§ **Goal**
Set the lines down again exactly, first line through the line that contains "random.seed(7)", with no pictures.

★ ★ ★ ★ ★

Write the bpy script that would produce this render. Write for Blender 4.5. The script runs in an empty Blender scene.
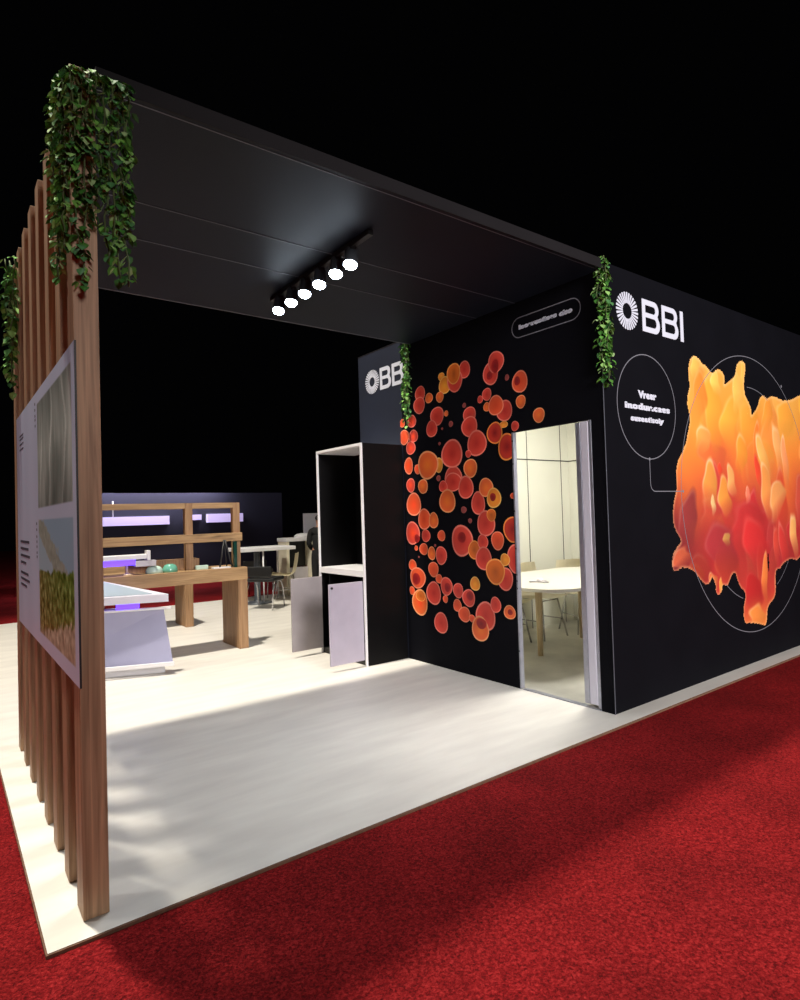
import bpy, bmesh, math, random
import numpy as np
from mathutils import Vector, Matrix, noise
S = bpy.context.scene
C = S.collection
PI = math.pi
random.seed(7)

# ------------------------------------------------------------ colours and materials
def lin(c):
    return tuple((v/255/12.92 if v/255 <= .04045 else ((v/255+.055)/1.055)**2.4) for v in c)
def nodes(name):
    m = bpy.data.materials.new(name); m.use_nodes = True
    nt = m.node_tree; b = nt.nodes['Principled BSDF']
    return m, nt, b
def plain(name, rgb, rough=.6, metal=0, var=.08, scale=6, bump=0, spec=.5):
    """one colour with a faint procedural mottling"""
    m, nt, b = nodes(name)
    g = nt.nodes.new('ShaderNodeNewGeometry'); n = nt.nodes.new('ShaderNodeTexNoise')
    n.inputs['Scale'].default_value = scale; n.inputs['Detail'].default_value = 4
    nt.links.new(g.outputs['Position'], n.inputs['Vector'])
    r = nt.nodes.new('ShaderNodeValToRGB'); c = lin(rgb)
    r.color_ramp.elements[0].position = .3; r.color_ramp.elements[1].position = .7
    r.color_ramp.elements[0].color = (*[v*(1-var) for v in c], 1)
    r.color_ramp.elements[1].color = (*[min(1, v*(1+var)) for v in c], 1)
    nt.links.new(n.outputs['Fac'], r.inputs['Fac']); nt.links.new(r.outputs['Color'], b.inputs['Base Color'])
    b.inputs['Roughness'].default_value = rough; b.inputs['Metallic'].default_value = metal
    b.inputs['Specular IOR Level'].default_value = spec
    if bump:
        bp = nt.nodes.new('ShaderNodeBump'); bp.inputs['Strength'].default_value = bump; bp.inputs['Distance'].default_value = .01
        nt.links.new(n.outputs['Fac'], bp.inputs['Height']); nt.links.new(bp.outputs['Normal'], b.inputs['Normal'])
    return m
def wood(name, dark, light, stretch=(30, 30, 1.2), rough=.55):
    m, nt, b = nodes(name)
    g = nt.nodes.new('ShaderNodeNewGeometry'); mp = nt.nodes.new('ShaderNodeMapping')
    mp.inputs['Scale'].default_value = stretch
    nt.links.new(g.outputs['Position'], mp.inputs['Vector'])
    n = nt.nodes.new('ShaderNodeTexNoise'); n.inputs['Scale'].default_value = 1.6; n.inputs['Detail'].default_value = 8
    n.inputs['Distortion'].default_value = .9
    nt.links.new(mp.outputs['Vector'], n.inputs['Vector'])
    r = nt.nodes.new('ShaderNodeValToRGB')
    r.color_ramp.elements[0].position = .3; r.color_ramp.elements[1].position = .72
    r.color_ramp.elements[0].color = (*lin(dark), 1); r.color_ramp.elements[1].color = (*lin(light), 1)
    # dark knots
    mp2 = nt.nodes.new('ShaderNodeMapping'); mp2.inputs['Scale'].default_value = tuple(min(9, s*.33+.8) for s in stretch)
    nt.links.new(g.outputs['Position'], mp2.inputs['Vector'])
    k = nt.nodes.new('ShaderNodeTexNoise'); k.inputs['Scale'].default_value = 1.3; k.inputs['Detail'].default_value = 3
    nt.links.new(mp2.outputs['Vector'], k.inputs['Vector'])
    kr = nt.nodes.new('ShaderNodeValToRGB'); kr.color_ramp.elements[0].position = .66; kr.color_ramp.elements[1].position = .76
    nt.links.new(k.outputs['Fac'], kr.inputs['Fac'])
    mx = nt.nodes.new('ShaderNodeMix'); mx.data_type = 'RGBA'
    nt.links.new(n.outputs['Fac'], r.inputs['Fac'])
    nt.links.new(kr.outputs['Color'], mx.inputs['Factor']); nt.links.new(r.outputs['Color'], mx.inputs['A'])
    mx.inputs['B'].default_value = (*[v*.55 for v in lin(dark)], 1)
    nt.links.new(mx.outputs['Result'], b.inputs['Base Color'])
    b.inputs['Roughness'].default_value = rough
    return m
def vcol(name, rough=.5, two=False, attr='Col', spec=.4):
    m, nt, b = nodes(name)
    a = nt.nodes.new('ShaderNodeAttribute'); a.attribute_name = attr
    nt.links.new(a.outputs['Color'], b.inputs['Base Color'])
    b.inputs['Roughness'].default_value = rough; b.inputs['Specular IOR Level'].default_value = spec
    return m
def glow(name, rgb, strength):
    m, nt, b = nodes(name)
    b.inputs['Base Color'].default_value = (*lin(rgb), 1)
    b.inputs['Emission Color'].default_value = (*lin(rgb), 1); b.inputs['Emission Strength'].default_value = strength
    return m

def carpet_mat():
    m, nt, b = nodes('red_carpet')
    g = nt.nodes.new('ShaderNodeNewGeometry')
    n = nt.nodes.new('ShaderNodeTexNoise'); n.inputs['Scale'].default_value = 90; n.inputs['Distortion'].default_value = .6; n.inputs['Detail'].default_value = 5; n.inputs['Roughness'].default_value = .7
    n2 = nt.nodes.new('ShaderNodeTexNoise'); n2.inputs['Scale'].default_value = 2.2; n2.inputs['Detail'].default_value = 5
    nt.links.new(g.outputs['Position'], n.inputs['Vector']); nt.links.new(g.outputs['Position'], n2.inputs['Vector'])
    r = nt.nodes.new('ShaderNodeValToRGB'); e = r.color_ramp.elements
    e[0].position = .33; e[0].color = (*lin((70, 9, 12)), 1); e[1].position = .68; e[1].color = (*lin((178, 46, 46)), 1)
    x = e.new(.5); x.color = (*lin((132, 21, 25)), 1)
    nt.links.new(n.outputs['Fac'], r.inputs['Fac'])
    r2 = nt.nodes.new('ShaderNodeValToRGB'); r2.color_ramp.elements[0].position = .3; r2.color_ramp.elements[1].position = .7
    r2.color_ramp.elements[0].color = (.72, .72, .72, 1); r2.color_ramp.elements[1].color = (1.1, 1.1, 1.1, 1)
    nt.links.new(n2.outputs['Fac'], r2.inputs['Fac'])
    mx = nt.nodes.new('ShaderNodeMix'); mx.data_type = 'RGBA'; mx.blend_type = 'MULTIPLY'; mx.inputs['Factor'].default_value = 1
    nt.links.new(r.outputs['Color'], mx.inputs['A']); nt.links.new(r2.outputs['Color'], mx.inputs['B'])
    nt.links.new(mx.outputs['Result'], b.inputs['Base Color'])
    b.inputs['Roughness'].default_value = .95; b.inputs['Specular IOR Level'].default_value = .1
    bp = nt.nodes.new('ShaderNodeBump'); bp.inputs['Strength'].default_value = .8; bp.inputs['Distance'].default_value = .02
    nt.links.new(n.outputs['Fac'], bp.inputs['Height']); nt.links.new(bp.outputs['Normal'], b.inputs['Normal'])
    return m
def floor_mat():
    m, nt, b = nodes('cream_boards')
    g = nt.nodes.new('ShaderNodeNewGeometry'); mp = nt.nodes.new('ShaderNodeMapping'); mp.inputs['Scale'].default_value = (1.1, 5, 1)
    nt.links.new(g.outputs['Position'], mp.inputs['Vector'])
    n = nt.nodes.new('ShaderNodeTexNoise'); n.inputs['Scale'].default_value = 1.6; n.inputs['Detail'].default_value = 6
    nt.links.new(mp.outputs['Vector'], n.inputs['Vector'])
    r = nt.nodes.new('ShaderNodeValToRGB'); r.color_ramp.elements[0].position = .3; r.color_ramp.elements[1].position = .7
    r.color_ramp.elements[0].color = (*lin((213, 208, 200)), 1); r.color_ramp.elements[1].color = (*lin((228, 224, 215)), 1)
    nt.links.new(n.outputs['Fac'], r.inputs['Fac'])
    nt.links.new(r.outputs['Color'], b.inputs['Base Color'])
    b.inputs['Roughness'].default_value = .45
    return m
def panel_photo(name, fn_nodes=None): ...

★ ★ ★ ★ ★

§ **Exercise output**
Write the bpy script that would produce this render. Write for Blender 4.5. The script runs in an empty Blender scene.
import bpy, bmesh, math, random
import numpy as np
from mathutils import Vector, Matrix, noise
S = bpy.context.scene
C = S.collection
PI = math.pi
random.seed(7)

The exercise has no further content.